— start —

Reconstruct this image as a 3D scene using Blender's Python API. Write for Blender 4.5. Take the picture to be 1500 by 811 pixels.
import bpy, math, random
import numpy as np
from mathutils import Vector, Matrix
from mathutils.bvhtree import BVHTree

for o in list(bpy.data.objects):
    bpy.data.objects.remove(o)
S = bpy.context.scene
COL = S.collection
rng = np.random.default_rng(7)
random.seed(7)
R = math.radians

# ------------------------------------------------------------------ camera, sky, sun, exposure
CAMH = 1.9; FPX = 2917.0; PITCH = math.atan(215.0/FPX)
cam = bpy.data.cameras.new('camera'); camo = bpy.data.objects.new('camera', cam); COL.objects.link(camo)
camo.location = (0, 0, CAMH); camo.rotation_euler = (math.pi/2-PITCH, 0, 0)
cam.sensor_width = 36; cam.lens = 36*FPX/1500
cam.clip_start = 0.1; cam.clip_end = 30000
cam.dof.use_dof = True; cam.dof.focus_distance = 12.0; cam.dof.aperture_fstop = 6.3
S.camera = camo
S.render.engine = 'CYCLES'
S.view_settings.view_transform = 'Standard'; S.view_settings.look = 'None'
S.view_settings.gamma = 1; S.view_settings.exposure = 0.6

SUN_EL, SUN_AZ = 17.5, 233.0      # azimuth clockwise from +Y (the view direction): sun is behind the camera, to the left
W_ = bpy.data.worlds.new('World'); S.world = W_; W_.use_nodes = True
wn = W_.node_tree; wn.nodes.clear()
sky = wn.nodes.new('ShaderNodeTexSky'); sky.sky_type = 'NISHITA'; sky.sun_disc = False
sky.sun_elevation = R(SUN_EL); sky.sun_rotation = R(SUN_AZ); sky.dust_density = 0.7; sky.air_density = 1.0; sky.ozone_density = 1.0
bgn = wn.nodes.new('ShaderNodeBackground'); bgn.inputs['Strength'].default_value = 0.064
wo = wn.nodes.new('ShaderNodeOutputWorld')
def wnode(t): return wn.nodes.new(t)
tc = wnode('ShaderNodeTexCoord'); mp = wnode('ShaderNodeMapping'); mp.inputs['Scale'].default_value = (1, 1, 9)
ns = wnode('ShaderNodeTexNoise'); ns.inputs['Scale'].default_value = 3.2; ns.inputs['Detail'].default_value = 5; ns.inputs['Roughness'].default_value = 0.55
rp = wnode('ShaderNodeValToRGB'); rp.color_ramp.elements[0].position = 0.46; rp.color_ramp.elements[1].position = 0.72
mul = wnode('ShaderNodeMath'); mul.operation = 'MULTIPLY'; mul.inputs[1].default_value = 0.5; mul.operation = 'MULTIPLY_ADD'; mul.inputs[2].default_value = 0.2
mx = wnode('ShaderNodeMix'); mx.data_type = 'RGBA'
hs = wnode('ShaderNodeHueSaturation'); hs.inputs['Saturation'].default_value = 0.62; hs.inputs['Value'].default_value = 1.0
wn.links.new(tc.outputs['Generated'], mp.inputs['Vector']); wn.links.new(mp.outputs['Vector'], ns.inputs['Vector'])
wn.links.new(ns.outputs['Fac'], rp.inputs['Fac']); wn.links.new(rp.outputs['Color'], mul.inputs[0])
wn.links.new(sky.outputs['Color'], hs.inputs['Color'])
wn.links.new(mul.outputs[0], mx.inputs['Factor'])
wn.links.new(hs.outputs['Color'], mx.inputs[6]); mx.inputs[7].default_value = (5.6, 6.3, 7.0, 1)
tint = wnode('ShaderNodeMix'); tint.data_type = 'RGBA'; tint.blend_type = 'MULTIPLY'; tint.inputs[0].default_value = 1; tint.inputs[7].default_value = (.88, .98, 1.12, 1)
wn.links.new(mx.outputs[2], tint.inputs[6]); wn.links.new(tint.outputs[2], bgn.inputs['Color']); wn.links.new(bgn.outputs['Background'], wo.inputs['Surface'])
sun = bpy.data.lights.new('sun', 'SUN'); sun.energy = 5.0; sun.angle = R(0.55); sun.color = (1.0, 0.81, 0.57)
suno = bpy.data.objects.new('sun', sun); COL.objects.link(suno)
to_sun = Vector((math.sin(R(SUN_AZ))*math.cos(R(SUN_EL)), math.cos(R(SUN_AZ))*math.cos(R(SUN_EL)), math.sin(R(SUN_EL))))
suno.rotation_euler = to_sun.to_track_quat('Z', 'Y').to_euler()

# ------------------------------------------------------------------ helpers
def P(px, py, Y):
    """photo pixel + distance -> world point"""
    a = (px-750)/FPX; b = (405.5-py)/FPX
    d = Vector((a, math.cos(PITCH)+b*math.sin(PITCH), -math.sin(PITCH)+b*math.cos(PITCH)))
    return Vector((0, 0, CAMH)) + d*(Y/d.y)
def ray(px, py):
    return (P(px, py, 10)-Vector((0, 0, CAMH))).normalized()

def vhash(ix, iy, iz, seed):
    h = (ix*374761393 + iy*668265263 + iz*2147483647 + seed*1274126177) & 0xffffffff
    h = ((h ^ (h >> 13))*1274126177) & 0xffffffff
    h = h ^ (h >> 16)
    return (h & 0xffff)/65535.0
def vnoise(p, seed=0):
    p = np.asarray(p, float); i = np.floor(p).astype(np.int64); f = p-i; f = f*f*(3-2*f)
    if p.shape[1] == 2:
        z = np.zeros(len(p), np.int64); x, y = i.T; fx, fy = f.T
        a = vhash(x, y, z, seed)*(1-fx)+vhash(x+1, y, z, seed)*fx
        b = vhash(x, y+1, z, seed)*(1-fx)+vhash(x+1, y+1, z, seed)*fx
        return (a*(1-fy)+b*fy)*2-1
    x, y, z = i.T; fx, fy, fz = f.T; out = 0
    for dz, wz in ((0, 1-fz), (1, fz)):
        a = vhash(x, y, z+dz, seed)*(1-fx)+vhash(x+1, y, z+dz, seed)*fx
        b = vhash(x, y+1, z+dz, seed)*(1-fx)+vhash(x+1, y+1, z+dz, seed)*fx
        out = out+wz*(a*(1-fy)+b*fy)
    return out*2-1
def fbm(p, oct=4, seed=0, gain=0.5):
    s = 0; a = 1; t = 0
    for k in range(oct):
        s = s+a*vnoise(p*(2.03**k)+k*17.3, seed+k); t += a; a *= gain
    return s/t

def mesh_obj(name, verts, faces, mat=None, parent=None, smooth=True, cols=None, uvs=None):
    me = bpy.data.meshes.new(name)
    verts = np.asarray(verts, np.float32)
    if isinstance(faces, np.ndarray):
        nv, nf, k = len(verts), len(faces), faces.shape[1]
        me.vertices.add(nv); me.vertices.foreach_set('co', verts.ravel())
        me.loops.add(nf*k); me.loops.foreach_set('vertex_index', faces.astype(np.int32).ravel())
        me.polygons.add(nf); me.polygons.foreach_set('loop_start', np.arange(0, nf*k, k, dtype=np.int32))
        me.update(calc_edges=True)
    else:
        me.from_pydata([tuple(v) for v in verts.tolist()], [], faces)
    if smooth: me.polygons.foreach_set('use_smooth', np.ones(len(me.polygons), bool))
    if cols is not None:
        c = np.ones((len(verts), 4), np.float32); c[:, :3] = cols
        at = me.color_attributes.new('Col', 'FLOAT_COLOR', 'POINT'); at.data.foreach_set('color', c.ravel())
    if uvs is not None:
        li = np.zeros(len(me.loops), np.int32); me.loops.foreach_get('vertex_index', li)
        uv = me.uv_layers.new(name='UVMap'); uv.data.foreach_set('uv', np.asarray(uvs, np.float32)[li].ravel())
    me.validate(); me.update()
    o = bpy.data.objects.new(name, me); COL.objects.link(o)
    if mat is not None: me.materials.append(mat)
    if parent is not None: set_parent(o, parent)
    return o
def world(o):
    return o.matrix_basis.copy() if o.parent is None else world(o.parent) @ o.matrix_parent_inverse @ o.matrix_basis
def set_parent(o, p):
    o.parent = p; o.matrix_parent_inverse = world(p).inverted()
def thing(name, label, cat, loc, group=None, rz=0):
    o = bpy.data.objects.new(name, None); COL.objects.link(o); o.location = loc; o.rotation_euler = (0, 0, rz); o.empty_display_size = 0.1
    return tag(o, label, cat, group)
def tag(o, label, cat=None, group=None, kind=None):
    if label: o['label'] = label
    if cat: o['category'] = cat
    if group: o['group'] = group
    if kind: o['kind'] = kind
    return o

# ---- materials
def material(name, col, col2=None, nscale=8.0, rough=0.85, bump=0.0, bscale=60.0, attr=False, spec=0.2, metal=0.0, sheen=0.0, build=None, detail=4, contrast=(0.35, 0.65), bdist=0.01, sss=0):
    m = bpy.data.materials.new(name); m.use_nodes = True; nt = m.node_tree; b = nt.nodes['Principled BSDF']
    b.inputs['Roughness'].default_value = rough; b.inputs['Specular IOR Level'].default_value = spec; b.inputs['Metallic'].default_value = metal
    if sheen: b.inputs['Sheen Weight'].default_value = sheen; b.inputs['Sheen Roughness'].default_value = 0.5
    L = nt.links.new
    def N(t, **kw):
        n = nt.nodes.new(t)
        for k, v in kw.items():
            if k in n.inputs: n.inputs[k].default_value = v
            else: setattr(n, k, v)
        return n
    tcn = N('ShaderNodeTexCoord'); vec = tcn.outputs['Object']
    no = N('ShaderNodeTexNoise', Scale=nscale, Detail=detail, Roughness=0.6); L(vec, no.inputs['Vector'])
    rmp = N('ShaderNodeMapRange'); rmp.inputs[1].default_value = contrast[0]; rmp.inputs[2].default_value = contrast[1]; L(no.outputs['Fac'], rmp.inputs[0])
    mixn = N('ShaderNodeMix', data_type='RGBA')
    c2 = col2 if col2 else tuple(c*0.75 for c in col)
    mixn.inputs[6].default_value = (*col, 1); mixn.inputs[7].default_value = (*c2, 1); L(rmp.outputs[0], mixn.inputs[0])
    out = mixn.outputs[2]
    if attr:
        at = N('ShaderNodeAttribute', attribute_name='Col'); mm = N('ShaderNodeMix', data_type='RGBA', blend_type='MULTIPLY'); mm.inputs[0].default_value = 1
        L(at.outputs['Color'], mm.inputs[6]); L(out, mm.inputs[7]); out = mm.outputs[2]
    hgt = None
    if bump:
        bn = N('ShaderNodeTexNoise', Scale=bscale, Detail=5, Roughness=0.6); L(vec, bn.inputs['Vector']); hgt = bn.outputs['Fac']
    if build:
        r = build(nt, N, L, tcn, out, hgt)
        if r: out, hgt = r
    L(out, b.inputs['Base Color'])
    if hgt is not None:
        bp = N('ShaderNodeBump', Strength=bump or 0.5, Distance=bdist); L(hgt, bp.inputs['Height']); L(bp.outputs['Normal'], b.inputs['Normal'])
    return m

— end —

PROBLEM DESCRIPTION
Exactly repeat the lines above, from the opening line through the one with "S.view_settings.gamma = 1;", and include nothing else.

RESPONSE TO THE TASK
Reconstruct this image as a 3D scene using Blender's Python API. Write for Blender 4.5. Take the picture to be 1500 by 811 pixels.
import bpy, math, random
import numpy as np
from mathutils import Vector, Matrix
from mathutils.bvhtree import BVHTree

for o in list(bpy.data.objects):
    bpy.data.objects.remove(o)
S = bpy.context.scene
COL = S.collection
rng = np.random.default_rng(7)
random.seed(7)
R = math.radians

# ------------------------------------------------------------------ camera, sky, sun, exposure
CAMH = 1.9; FPX = 2917.0; PITCH = math.atan(215.0/FPX)
cam = bpy.data.cameras.new('camera'); camo = bpy.data.objects.new('camera', cam); COL.objects.link(camo)
camo.location = (0, 0, CAMH); camo.rotation_euler = (math.pi/2-PITCH, 0, 0)
cam.sensor_width = 36; cam.lens = 36*FPX/1500
cam.clip_start = 0.1; cam.clip_end = 30000
cam.dof.use_dof = True; cam.dof.focus_distance = 12.0; cam.dof.aperture_fstop = 6.3
S.camera = camo
S.render.engine = 'CYCLES'
S.view_settings.view_transform = 'Standard'; S.view_settings.look = 'None'
S.view_settings.gamma = 1; S.view_settings.exposure = 0.6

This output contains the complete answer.